PROBLEM
Leaving out every picture, quote the data below exactly as it appears.

SOURCE EXCERPT
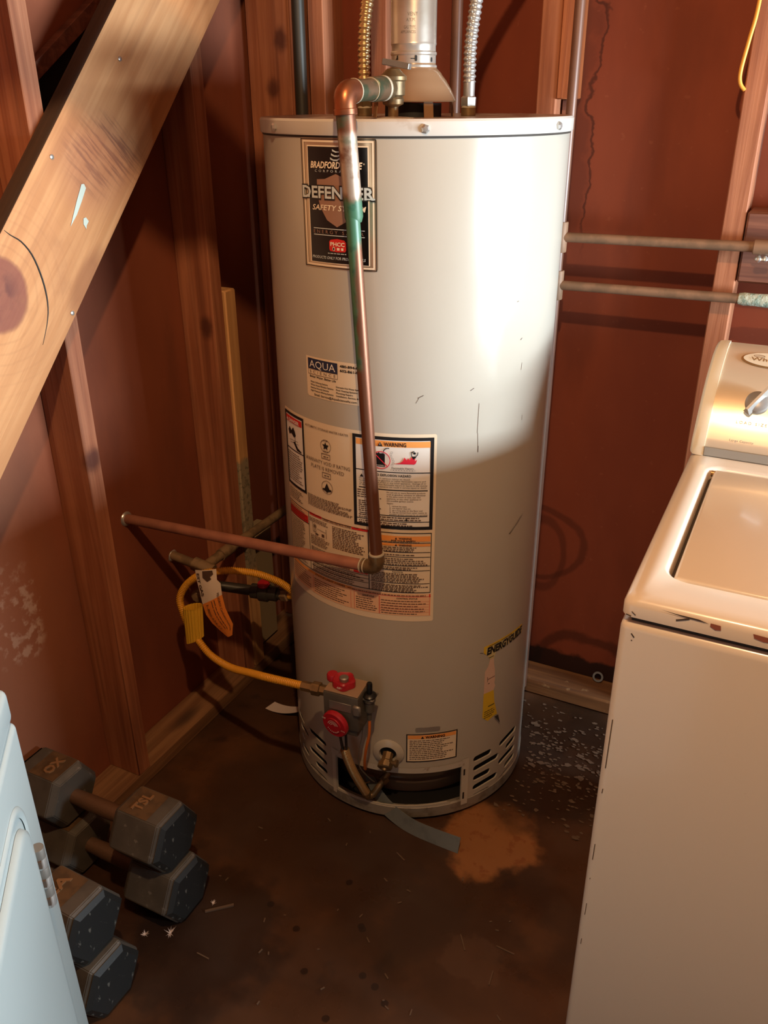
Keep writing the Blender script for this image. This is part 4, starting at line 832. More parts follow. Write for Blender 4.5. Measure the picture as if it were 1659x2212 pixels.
# ================================================================ pipes above and behind
def flue_and_flex():
    O = TL(-.005, 0, 0)
    t = thing('flue_pipe', (O.x, O.y, 1.49), 'shiny galvanised flue pipe rising from the draft hood', 'flue')
    lathe('flue_connector', [(.0375, 1.484), (.0405, 1.486), (.0405, 1.491), (.0385, 1.493), (.0385, 1.506), (.040, 1.508), (.040, 1.511), (.0382, 1.513), (.0382, 1.521), (.0395, 1.524), (.039, 1.527), (.0388, ZC)], (O.x, O.y, 0), (0, 0, 1), M['flue'], t, 72, 25)
    ca = math.atan2(-TDD.y, -TDD.x)
    def fl(x, y, off=.0389): a = ca+(x/1000)/.0385; return V((O.x+off*math.cos(a), O.y+off*math.sin(a), y/1000))
    F = Flat(); F.text('VENT', -2, 1564, 5.5, 17, 'c', .0); F.text('A.Y.M.', -5, 1556, 5, 15, 'c'); F.text('GAS TYPE', -7, 1545, 5, 20, 'c'); F.text('APPLIANCES', -10, 1538.5, 4.5, 26, 'c'); F.build('embossed_lettering', lambda x, y: fl(x, y, .0393), M['zinc'], t)
    F = Flat(); F.rrect(2, 1497, 6, 1506, 1.8); F.line((-5, 1501), (3, 1501), 1.2); F.rrect(-32, 1499, -29, 1506, 1.4); F.line((-36, 1497), (-31, 1503), 1.2); F.rrect(33, 1496, 37, 1503, 1.6); F.build('lock_slot', lambda x, y: fl(x, y, .0391), M['black'], t)
    for s, lean, name, lab, dep in ((-.096, .010, 'flex', 'corrugated flexible water connector left of the flue pipe', .09), (.096, .014, 'flex', 'corrugated flexible water connector right of the flue pipe', .06)):
        c = thing('flexible_connector', TL(s, dep, 1.411), lab, 'connector', 'flexible connectors on the heater top')
        b = TL(s, dep, 0)
        lathe('nipple', [(.0115, 1.4105), (.0135, 1.411), (.0135, 1.424), (.0125, 1.425)], (b.x, b.y, 0), (0, 0, 1), M['brass'], c, 24)
        lathe('thread_tape', [(.0132, 1.424), (.0136, 1.4245), (.0136, 1.427), (.013, 1.4275)], (b.x, b.y, 0), (0, 0, 1), M['solder'], c, 24)
        lathe('union_nut', [(.0125, 1.426), (.0150, 1.427), (.0150, 1.441), (.0125, 1.443), (.0105, 1.444)], (b.x, b.y, 0), (0, 0, 1), M['brass'] if s < 0 else M['steel'], c, 6, 20)
        z1 = 1.455 if s < 0 else 1.466
        lathe('cuff', [(.0105, 1.443), (.0105, z1)], (b.x, b.y, 0), (0, 0, 1), M['flex_steel'] if s < 0 else M['steel'], c, 24)
        p = [TL(s, dep, z1), TL(s, dep, 1.52), TL(s+lean*.35, dep, 1.57), TL(s+lean, dep+.01, 1.62)]
        p += [TL(s+.02, dep+.02, 1.72), TL(s+.01, dep+.03, 1.85)] if s < 0 else [TL(s+.045, dep, 1.68), TL(s+.10, dep+.01, 1.75), TL(s+.15, dep+.02, 1.83)]
        corrugated('hose', p, .0092, .0122, .0092, M['flex_steel'] if s < 0 else M['steel'], c, 18)
    # shut-off body added above the picture for its shadow on the back wall
    e = TL(.25, .08, 1.83); t = thing('shutoff_valve', e, 'unseen brass shut-off body added above the right-hand connector to cast a shadow', 'valve')
    d = TRD*.62+V((0, 0, .78))
    lathe('valve_body', [(.014, -.01), (.022, 0), (.022, .03), (.032, .04), (.032, .09), (.022, .10), (.015, .20)], e-d*.02, d, M['brass'], t, 24); lathe('valve_handle', [(.03, .03), (.034, .034), (.034, .044), (.03, .048)], e+d*.05, (TDD*-1), M['brass'], t, 24)  # body and handle of the added, unseen shut-off that casts the shadow
    # black drain pipe and painted risers on the back wall
    def riser(name, x, y, r, mat, label, z0=0.0, lean=0.0):
        t = thing(name, (x, y, z0), label, 'pipe'); tube('pipe', [(x-lean, y, z0), (x, y, 1.6), (x+lean*.5, y, ZC)], r, mat, t, 18, straight=True)
        lathe('coupling', [(r+.0008, 0), (r+.0025, .002), (r+.0025, .04), (r+.0008, .042)], (x, y, 2.0), (0, 0, 1), mat, t, 18); return t
    riser('iron_pipe', -1.098, 1.797, .0138, M['iron_pipe'], 'black iron pipe standing upright left of the heater', .043)
    riser('painted_pipe', -.758, 1.86, .0115, M['painted_pipe'], 'reddish painted vertical pipe right behind the flue', .043)
    t = riser('wall_pipe', -.488, 1.795, .0098, M['painted_pipe'], 'brown vertical pipe beside the heater right side with two branches', .043, .004)
    for z, zz in ((1.182, 1.190), (1.085, 1.090)):
        b = tube('branch', [(-.488, 1.795, z), (-.13, 1.79, z+.004), (1.0, 1.78, zz+.006)], .0098, M['dusty_pipe'], t, 16, straight=True)
        lathe('tee', [(.0125, -.03), (.0135, -.028), (.0135, .028), (.0125, .03)], (-.488, 1.795, z), (0, 0, 1), M['dusty_pipe'], t, 18)
        if z < 1.15: lathe('scale_crust', [(.0105, 0), (.0125, .01), (.0118, .03), (.0132, .06), (.0122, .1), (.0130, .2)], (-.128, 1.790, z+.004), (1, 0, 0), M['scale'], t, 18)
        else:
            lathe('fitting', [(.0112, 0), (.014, .002), (.014, .05), (.0112, .052)], (-.118, 1.790, z+.004), (1, 0, 0), M['dusty_pipe'], t, 16); lathe('solder_drop', [(.002, 0), (.007, .004), (.008, .008), (.0, .014)], (-.105, 1.786, z-.010), (0, 0, -1), M['steel'], t, 12)
            lathe('solder_drop', [(.002, 0), (.006, .004), (.007, .008), (.0, .012)], (-.094, 1.786, z-.010), (0, 0, -1), M['steel'], t, 12)
    tag(tube('yellow_cable', [(-.174, 1.818, 1.75), (-.178, 1.818, 1.66), (-.180, 1.816, 1.576), (-.186, 1.816, 1.53), (-.192, 1.818, 1.483), (-.190, 1.82, 1.462), (-.181, 1.823, 1.450)], .0034, M['cable'], None, 10), 'yellow cable looped down the right-hand stud', 'cable')
flue_and_flex()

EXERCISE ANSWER
Keep writing the Blender script for this image. This is part 4, starting at line 832. More parts follow. Write for Blender 4.5. Measure the picture as if it were 1659x2212 pixels.
# ================================================================ pipes above and behind
def flue_and_flex():
    O = TL(-.005, 0, 0)
    t = thing('flue_pipe', (O.x, O.y, 1.49), 'shiny galvanised flue pipe rising from the draft hood', 'flue')
    lathe('flue_connector', [(.0375, 1.484), (.0405, 1.486), (.0405, 1.491), (.0385, 1.493), (.0385, 1.506), (.040, 1.508), (.040, 1.511), (.0382, 1.513), (.0382, 1.521), (.0395, 1.524), (.039, 1.527), (.0388, ZC)], (O.x, O.y, 0), (0, 0, 1), M['flue'], t, 72, 25)
    ca = math.atan2(-TDD.y, -TDD.x)
    def fl(x, y, off=.0389): a = ca+(x/1000)/.0385; return V((O.x+off*math.cos(a), O.y+off*math.sin(a), y/1000))
    F = Flat(); F.text('VENT', -2, 1564, 5.5, 17, 'c', .0); F.text('A.Y.M.', -5, 1556, 5, 15, 'c'); F.text('GAS TYPE', -7, 1545, 5, 20, 'c'); F.text('APPLIANCES', -10, 1538.5, 4.5, 26, 'c'); F.build('embossed_lettering', lambda x, y: fl(x, y, .0393), M['zinc'], t)
    F = Flat(); F.rrect(2, 1497, 6, 1506, 1.8); F.line((-5, 1501), (3, 1501), 1.2); F.rrect(-32, 1499, -29, 1506, 1.4); F.line((-36, 1497), (-31, 1503), 1.2); F.rrect(33, 1496, 37, 1503, 1.6); F.build('lock_slot', lambda x, y: fl(x, y, .0391), M['black'], t)
    for s, lean, name, lab, dep in ((-.096, .010, 'flex', 'corrugated flexible water connector left of the flue pipe', .09), (.096, .014, 'flex', 'corrugated flexible water connector right of the flue pipe', .06)):
        c = thing('flexible_connector', TL(s, dep, 1.411), lab, 'connector', 'flexible connectors on the heater top')
        b = TL(s, dep, 0)
        lathe('nipple', [(.0115, 1.4105), (.0135, 1.411), (.0135, 1.424), (.0125, 1.425)], (b.x, b.y, 0), (0, 0, 1), M['brass'], c, 24)
        lathe('thread_tape', [(.0132, 1.424), (.0136, 1.4245), (.0136, 1.427), (.013, 1.4275)], (b.x, b.y, 0), (0, 0, 1), M['solder'], c, 24)
        lathe('union_nut', [(.0125, 1.426), (.0150, 1.427), (.0150, 1.441), (.0125, 1.443), (.0105, 1.444)], (b.x, b.y, 0), (0, 0, 1), M['brass'] if s < 0 else M['steel'], c, 6, 20)
        z1 = 1.455 if s < 0 else 1.466
        lathe('cuff', [(.0105, 1.443), (.0105, z1)], (b.x, b.y, 0), (0, 0, 1), M['flex_steel'] if s < 0 else M['steel'], c, 24)
        p = [TL(s, dep, z1), TL(s, dep, 1.52), TL(s+lean*.35, dep, 1.57), TL(s+lean, dep+.01, 1.62)]
        p += [TL(s+.02, dep+.02, 1.72), TL(s+.01, dep+.03, 1.85)] if s < 0 else [TL(s+.045, dep, 1.68), TL(s+.10, dep+.01, 1.75), TL(s+.15, dep+.02, 1.83)]
        corrugated('hose', p, .0092, .0122, .0092, M['flex_steel'] if s < 0 else M['steel'], c, 18)
    # shut-off body added above the picture for its shadow on the back wall
    e = TL(.25, .08, 1.83); t = thing('shutoff_valve', e, 'unseen brass shut-off body added above the right-hand connector to cast a shadow', 'valve')
    d = TRD*.62+V((0, 0, .78))
    lathe('valve_body', [(.014, -.01), (.022, 0), (.022, .03), (.032, .04), (.032, .09), (.022, .10), (.015, .20)], e-d*.02, d, M['brass'], t, 24); lathe('valve_handle', [(.03, .03), (.034, .034), (.034, .044), (.03, .048)], e+d*.05, (TDD*-1), M['brass'], t, 24)  # body and handle of the added, unseen shut-off that casts the shadow
    # black drain pipe and painted risers on the back wall
    def riser(name, x, y, r, mat, label, z0=0.0, lean=0.0):
        t = thing(name, (x, y, z0), label, 'pipe'); tube('pipe', [(x-lean, y, z0), (x, y, 1.6), (x+lean*.5, y, ZC)], r, mat, t, 18, straight=True)
        lathe('coupling', [(r+.0008, 0), (r+.0025, .002), (r+.0025, .04), (r+.0008, .042)], (x, y, 2.0), (0, 0, 1), mat, t, 18); return t
    riser('iron_pipe', -1.098, 1.797, .0138, M['iron_pipe'], 'black iron pipe standing upright left of the heater', .043)
    riser('painted_pipe', -.758, 1.86, .0115, M['painted_pipe'], 'reddish painted vertical pipe right behind the flue', .043)
    t = riser('wall_pipe', -.488, 1.795, .0098, M['painted_pipe'], 'brown vertical pipe beside the heater right side with two branches', .043, .004)
    for z, zz in ((1.182, 1.190), (1.085, 1.090)):
        b = tube('branch', [(-.488, 1.795, z), (-.13, 1.79, z+.004), (1.0, 1.78, zz+.006)], .0098, M['dusty_pipe'], t, 16, straight=True)
        lathe('tee', [(.0125, -.03), (.0135, -.028), (.0135, .028), (.0125, .03)], (-.488, 1.795, z), (0, 0, 1), M['dusty_pipe'], t, 18)
        if z < 1.15: lathe('scale_crust', [(.0105, 0), (.0125, .01), (.0118, .03), (.0132, .06), (.0122, .1), (.0130, .2)], (-.128, 1.790, z+.004), (1, 0, 0), M['scale'], t, 18)
        else:
            lathe('fitting', [(.0112, 0), (.014, .002), (.014, .05), (.0112, .052)], (-.118, 1.790, z+.004), (1, 0, 0), M['dusty_pipe'], t, 16); lathe('solder_drop', [(.002, 0), (.007, .004), (.008, .008), (.0, .014)], (-.105, 1.786, z-.010), (0, 0, -1), M['steel'], t, 12)
            lathe('solder_drop', [(.002, 0), (.006, .004), (.007, .008), (.0, .012)], (-.094, 1.786, z-.010), (0, 0, -1), M['steel'], t, 12)
    tag(tube('yellow_cable', [(-.174, 1.818, 1.75), (-.178, 1.818, 1.66), (-.180, 1.816, 1.576), (-.186, 1.816, 1.53), (-.192, 1.818, 1.483), (-.190, 1.82, 1.462), (-.181, 1.823, 1.450)], .0034, M['cable'], None, 10), 'yellow cable looped down the right-hand stud', 'cable')
flue_and_flex()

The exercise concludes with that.